地域を区割りで分割する場合、1票の重みが、区域によって異なってくるのは、止むを得ないことだが、時間的な有権者数の変化を、出来るだけ忠実に区割りや定数に反映するのは、決して容易なことではない。
常識的には、1票の重みが、2倍未満の場合は、摩擦的な数字の違いとして許容されようが、格差が2倍以上は、どうだろうか。1人1票という平等の観点に立てば、2倍以上では不平等と言えようが、格差が3倍以上なら、明らかに、不平等と言えるだろうか。最高裁の判決等では、2倍以上を、不平等で違憲状態とする目安にしているようだ。
昨年暮に実施された総選挙から、小選挙区の定員を、0増5減して295名に、比例代表を180名とし、衆院の議員定数を、480名から475名とすることで、漸くにして、何とか、格差解消が実行できた形だ。
でも、用いたデータが古かった(意図的に古いデータを使った?)ことから、すぐに違憲状態になっているという。
敢えて素人の私見を述べれば、最高栽で違憲判決を出す時に、投票無効の判決も出したらどうだろう。三権分立のもと、憲法の番人を自任する裁判所として、存在を示すいい機会と考えるし、その方が、国民には、解りやすいのだ。違憲となった当該地域で、当選が無効となり、定数が見直されて再選挙が行われることは、決して無駄とは思わない。形式的な手続きに堕してしまっている裁判官の国民審査を生かす上でも有効ではないか。
無効判決を受けて、当選が無効となれば混乱を来たし、定数の見直しを急いでやるのは無理がある、ということは尤もだ。ならば一歩下って、違憲判決で、次の同じ国政選挙までに、格差を減らす見直しを、最優先で速やか行う事を強制し、若し、議員の職務怠慢から、例えば、次の選挙で、3倍以上となった地域があれば、その選挙は無効とする、と明確に予告しておくのはどうだろうか。
次の選挙の時に、3倍以上となってしまう当該地域では、代表が居なく欠員のままとなるが、この状況は、別の意味で大きな問題なので、関連地域の住民や議員は、文字通り、真剣になることだろう。

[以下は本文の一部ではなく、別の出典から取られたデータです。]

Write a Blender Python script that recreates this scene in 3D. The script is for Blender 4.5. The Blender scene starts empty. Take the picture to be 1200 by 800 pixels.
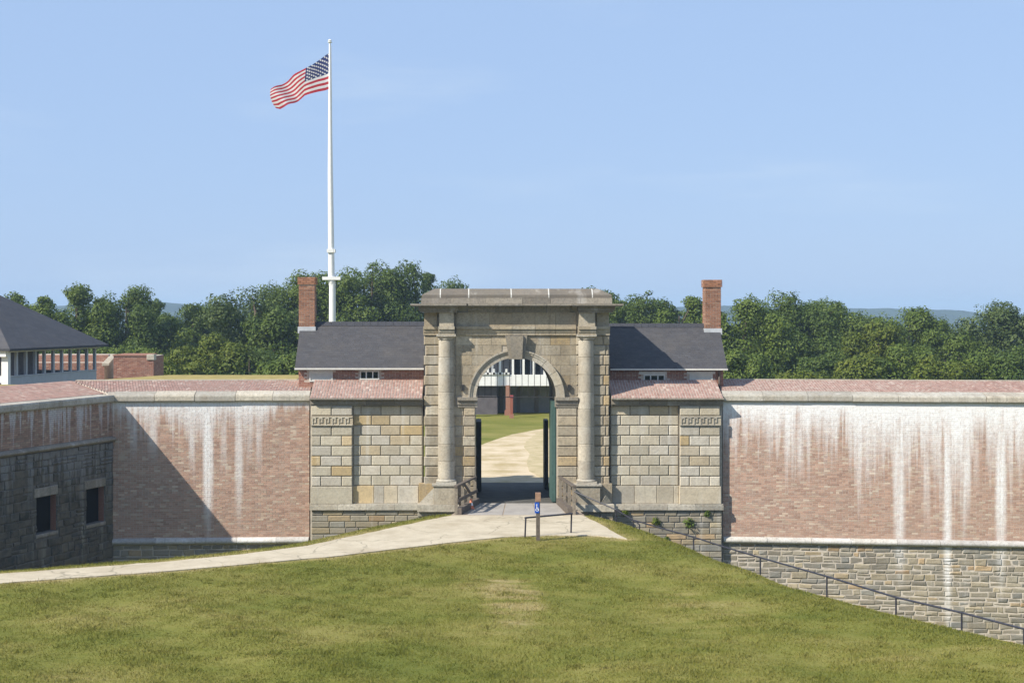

裁判が、地方→高等→最高と、順送りに進むと手間がかかるので、促進ルールの様なものを作って置く手もあるだろうか。
有権者数を把握する基本は、自治体の住民基本台帳での登録数だろうが、国勢調査も関係するだろうか。情報収集・集計手段が発達している現代では、地域毎の有権者数を把握すること自体は、さして、難しいことでは無いように思える。
でも、このようにして得られたデータから、区割りや定数を見直す場合、現在は、議員自身が修正作業を行う事となるので、直接、利害や思惑が絡むだけに、並大抵ではない。
先般、選挙権年齢を、18歳にした時の衆院採決では、満場一致だったというが、定数変更になると、嘘のように渋くなり、紛糾するのは、情けない話ではある。
議員定数の見直しを、議員自身が議決して決めるという現在のルールには、自己矛盾があり、御手盛りになったり、紛糾しやすいこととなる。
一案だが、国会や政府とは独立した第3者機関で、定数の見直し案をつくり、それを極力尊重する形で議決する、というやり方は、出来ないだろうか。 現在も、既に、そのような形になっている?